In European derivative markets, processed products remain steady: potato starch FOB Lodz (Poland) is currently indicated around EUR 0.85/kg, unchanged since mid-April 2026 after a small rise from EUR 0.82/kg earlier in the month. This flat price profile suggests that, for now, global processed potato demand and raw material availability are broadly balanced, giving Turkmen producers limited external price pull.

Supply & Demand in Mary Velayat

The Mary velayat programme covers 28,170 hectares of vegetables and melons in 2026, of which 9,000 hectares are dedicated to spring potatoes with a target yield of 14 tonnes per hectare, implying 126,000 tons of output. First spring potato plantings are already ripening and are reportedly maintained to agrotechnical standards, supporting confidence in the target.

Beyond spring, 3,900 hectares of winter potatoes will lift the full-season potato footprint above 12,900 hectares, significantly reinforcing Turkmenistan’s tuber supply. Parallel plantings of onions, tomatoes, carrots, cabbage, melons and pulses underpin a diversified production base, reducing dependence on potatoes alone and allowing the state to balance institutional food baskets.

Fundamentals & Infrastructure

All vegetables and melons from tenant growers in Mary are channelled into state procurement for supply to institutions, enterprises, kindergartens and military units. This centralised structure guarantees offtake and mitigates market risk for smaller producers but restricts price discovery and flexibility in timing or destination of sales.

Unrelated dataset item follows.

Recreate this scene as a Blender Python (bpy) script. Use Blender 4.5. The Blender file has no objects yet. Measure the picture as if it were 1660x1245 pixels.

Cold chain capacity is the main structural bottleneck: the region has only 3,000 tons of refrigerated storage against the 126,000‑ton spring potato plan. As a result, most potatoes must move quickly into consumption or non-refrigerated storage, making harvest timing, grading and logistics decisive for effective usable supply. Any ambition to service export markets in Central Asia would require substantial investment in additional cold storage and logistics infrastructure.

Weather & Yield Risk

Mary is entering a seasonally hot period: over the next week, maximum temperatures are forecast between roughly 30°C and 37°C with predominantly sunny conditions and limited rainfall. Such weather is broadly supportive for final tuber bulking and harvest operations, provided irrigation is adequate, but sustained heat raises the risk of quality downgrades and higher field losses if harvest is delayed.

Given the limited cold storage, elevated temperatures also heighten the importance of rapid post-harvest cooling and turnover through state procurement channels. Any spells of excessive heat during peak lifting could translate into higher physiological losses and thus lower effective marketable supply than headline production figures suggest.

Trading & Procurement Outlook

  • For domestic buyers (state institutions): Use the strong 2026 harvest outlook to secure forward allocation and prioritise logistics and quality specifications, as physical constraints, not field output, are the key risk.
  • For growers in Mary velayat: Focus on harvest timing, uniform grading and rapid delivery into procurement channels to minimise losses in the absence of large-scale cold storage.
  • For regional traders/exporters: In the short term, treat Mary’s potatoes as primarily domestically locked; meaningful export flows will remain limited until cold chain capacity and commercial channels expand.
  • For starch and processing buyers in Europe: With potato starch around EUR 0.85/kg and stable, consider this a neutral signal; no immediate tightness is visible, but monitor late-season weather in key production zones for any shift in raw potato availability.

Short-Term Price Direction (3-Day View)

  • Fresh potatoes, Turkmenistan (domestic wholesale): Stable to slightly softer, reflecting strong crop expectations and smooth early harvest progress.
  • Potato starch, Europe (e.g. Poland FCA): Sideways around EUR 0.85/kg; no major demand or supply shock visible in the immediate 3-day horizon.
  • Export-equivalent values, Central Asia: Largely nominal and logistics-driven; no sharp price moves expected given that Mary’s volumes are primarily channelled into domestic procurement.